Working with Koreeda Hirokazu on Broker was your first time working with a director who wasn’t Korean. What was that experience like?

I’ve actually known Koreeda for some time – we’ve met often and I really like his work. So when I first met him, instead of feeling slightly fearful, I felt like I knew him and was quite familiar with him. The language barrier was slightly challenging, but because Japan and Korea share some kind of emotional understanding, it’s not that different between the two countries.

Did you feel that Koreeda had a different way of looking at Korea to other directors you’ve worked with?

Koreeda really knows Korea well, he loves Korea. I don’t think he was seeing it as an outsider in any way. He has a lot of respect for, and really appreciates, Korean culture, Korean food, Korean society.
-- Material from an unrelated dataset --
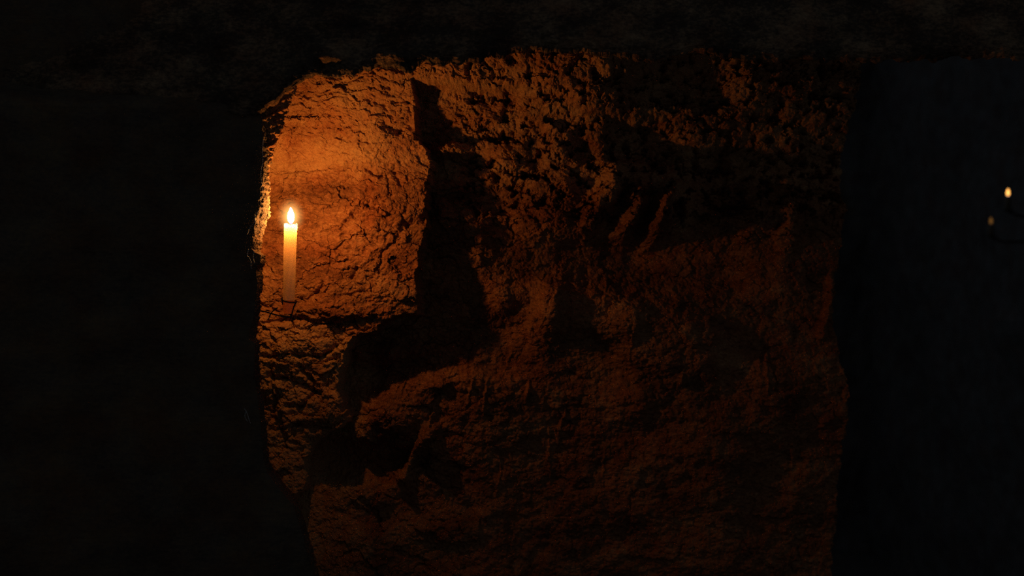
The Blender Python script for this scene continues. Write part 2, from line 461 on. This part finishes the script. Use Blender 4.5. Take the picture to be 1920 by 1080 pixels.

So I’m not sure what is shown in the film – both the landscape and the way that the frame is constructed – is the gaze of an outsider to Korean society.

Would working in a different language be something you’re interested in pursuing in the future?

Honestly speaking, I think only working in Korean would be better. I believe in telling stories that can be universal to create variety for film fans across the world, rather than working in different languages to create that variety – I don’t think I would work to my highest ability in a different language.

You won the Best Actor award at Cannes, among other awards, for your performance in Broker. How do you feel about winning prizes?

That was a huge honour for me, really one of my best moments. But actors don’t work in order to win prizes, and I think that goes for me, too. We simply continue doing good work with good people – then we get invited to all these amazing festivals and receive this massive encouragement through awards. It’s a singular point in an overall process, but it cannot be the final goal for an actor.

It’s interesting, given Korean cinema’s growing appreciation in the West, that films like Broker can win these kinds of awards. What do you think it is about Korean cinema that now has started to be appreciated across the world? Has something changed,  or is it simply that the West has finally caught up?

I started working in Korea towards the end of the 90s, so that would be 25 years ago now, and I think that’s when the renaissance in Korean cinema started, when it became completely different from what it was before. Korean society became more politically free, less repressed, and therefore the social environment became more creative too. During this time period we had these excellent writers and artists debuting in Korean cinema – Lee Changdong, Park Chanwook, Bong Joon Ho, Kim Kiduk, Hong Sangsoo.

I debuted as an actor around the same time. I think these very free-spirited and creative writers and artists added much needed vitality and vigour to the Korean cinema, and that’s been coming to fruition, really blossoming in the last 25 years.

Broker is in UK cinemas from Friday 24 February.